Festzustellen ist allerdings, dass ein Abstellen auf den Grad des Bestehens von Weisungsrechten nicht immer zu klaren Ergebnissen führt: So ist z.B. auch eine selbstständige Reinigungskraft, die mit der Reinigung von Büroräumlichkeiten beauftragt ist, weder in der Gestaltung des Inhalts der Leistung noch in der Wahl des Orts oder des Zeitpunkts der Leistungserbringung frei: Die inhaltlich im Kern vorgegebene Reinigungsleistung ist naturgemäß in den Büroräumlichkeiten zu erbringen und wird in aller Regel nur zu einem Zeitpunkt sinnvoll erbringbar sein, in dem der übliche Geschäftsbetrieb des Büros ruht, so dass u.U. auch enge faktische Vorgaben zum Zeitpunkt der Leistungserbringung bestehen.

 

Rz. 9

Betrachtet man die Abgrenzungsfrage aus der Perspektive des Arbeitsrechts, so führen andererseits gerade aktuelle Entwicklungen[13] dazu, dass das Direktionsrecht des Arbeitgebers in manchen Bereichen zunehmend in den Hintergrund tritt: So bestehen z.B. in der IT- oder Teilen der Dienstleistungsbranche teils sehr "offene" Arbeitszeitregelungen, die die Bestimmung der Lage der Arbeitszeit teils recht weitreichend in die Hände der Arbeitnehmer legen und diesen durchaus erhebliche Spielräume einräumen. Gleichsam ist hier häufig auch der Ort der Leistungserbringung nicht von Relevanz, da der Arbeitnehmer seine Arbeit z.B. mittels eines Laptops und einer Internetverbindung theoretisch von jedem Ort der Welt aus erledigen kann und es auch für den Arbeitgeber keine Rolle spielt, wo dies geschieht.
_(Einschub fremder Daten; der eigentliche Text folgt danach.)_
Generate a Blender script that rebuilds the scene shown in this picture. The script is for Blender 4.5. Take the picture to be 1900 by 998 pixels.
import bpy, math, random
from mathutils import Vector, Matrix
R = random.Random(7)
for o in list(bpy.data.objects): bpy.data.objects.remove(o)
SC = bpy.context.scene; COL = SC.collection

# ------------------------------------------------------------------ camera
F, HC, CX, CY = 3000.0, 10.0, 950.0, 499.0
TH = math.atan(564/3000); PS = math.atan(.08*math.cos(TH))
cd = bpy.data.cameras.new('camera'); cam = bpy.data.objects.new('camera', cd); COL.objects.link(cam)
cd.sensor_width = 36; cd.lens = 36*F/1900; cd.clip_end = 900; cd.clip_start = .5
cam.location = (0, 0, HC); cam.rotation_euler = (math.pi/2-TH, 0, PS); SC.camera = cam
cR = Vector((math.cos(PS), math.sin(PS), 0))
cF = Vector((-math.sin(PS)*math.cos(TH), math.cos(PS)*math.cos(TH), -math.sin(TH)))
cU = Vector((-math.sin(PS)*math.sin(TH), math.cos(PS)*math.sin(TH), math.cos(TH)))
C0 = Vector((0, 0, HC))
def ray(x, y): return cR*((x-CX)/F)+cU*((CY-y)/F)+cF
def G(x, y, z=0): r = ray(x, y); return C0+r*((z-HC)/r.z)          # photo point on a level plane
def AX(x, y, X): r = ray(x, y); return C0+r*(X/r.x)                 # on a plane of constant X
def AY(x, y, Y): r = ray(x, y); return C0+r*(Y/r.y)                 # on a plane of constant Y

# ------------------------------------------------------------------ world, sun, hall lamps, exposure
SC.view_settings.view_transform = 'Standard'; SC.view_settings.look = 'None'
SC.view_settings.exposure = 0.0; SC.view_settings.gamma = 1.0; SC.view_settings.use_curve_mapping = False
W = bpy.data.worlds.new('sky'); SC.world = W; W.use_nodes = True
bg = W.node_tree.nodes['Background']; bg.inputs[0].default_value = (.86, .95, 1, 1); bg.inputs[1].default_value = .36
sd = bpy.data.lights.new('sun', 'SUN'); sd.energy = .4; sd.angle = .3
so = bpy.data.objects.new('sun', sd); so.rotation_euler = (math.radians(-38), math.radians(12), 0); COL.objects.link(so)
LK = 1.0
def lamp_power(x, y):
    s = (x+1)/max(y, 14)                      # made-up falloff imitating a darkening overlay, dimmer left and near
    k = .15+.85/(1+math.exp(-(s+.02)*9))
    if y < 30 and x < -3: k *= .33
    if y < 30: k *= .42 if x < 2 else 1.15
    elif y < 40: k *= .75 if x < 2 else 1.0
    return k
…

Eine Leistungserbringung außerhalb vom Arbeitgeber gestellter Räumlichkeiten ist bisweilen auch seitens der Unternehmen zwecks Reduzierung von Mietkosten durchaus gewünscht und auch Arbeitnehmer greifen diese Idee zunehmend gerne auf, um etwa Reisezeiten zwischen Wohn- und Arbeitsort zu reduzieren oder generell eine bessere Vereinbarkeit von Beruf und Familie zu ermöglichen.

 

Rz. 10

Insbesondere in den Fällen "digitaler Arbeitsverhältnisse" soll nach jetzt teilweise vertretener Auffassung dem Wortlaut des § 611a BGB neben einer schlichten Wiedergabe der bisherigen Rechtsprechung durchaus eigenständige Bedeutung zukommen: Dieser soll so zu verstehen sein, dass ein Arbeitsverhältnis dann vorliegt, wenn der Verpflichtete weisungsgebunden oder in anderer Weise fremdbestimmt und damit persönlich abhängig ist.[14] Insoweit bleibt allerdings die weitere Entwicklung, insbesondere der Rechtsprechung der Arbeits- und auch Sozialgerichte abzuwarten.[15]

[12] Schaub/Vogelsang, § 8 Rn 23.
[13] Zu diesen Entwicklungen siehe auch die Ausführungen zur Arbeitsvertragsgestaltung unter "Arbeitsrecht 4.0" in § 4.
[14] ErfK/Preis, § 611a Rn 13.
[15] Zur Abgrenzung in den Fällen des sog. Crowdworking siehe BAG v. 1.12.2020 – 9 AZR 102/20; Waltermann, NJW 2022, 1129 ff.; Thüsing/Hütter-Bruns, NZA-RR 2022, 231 ff.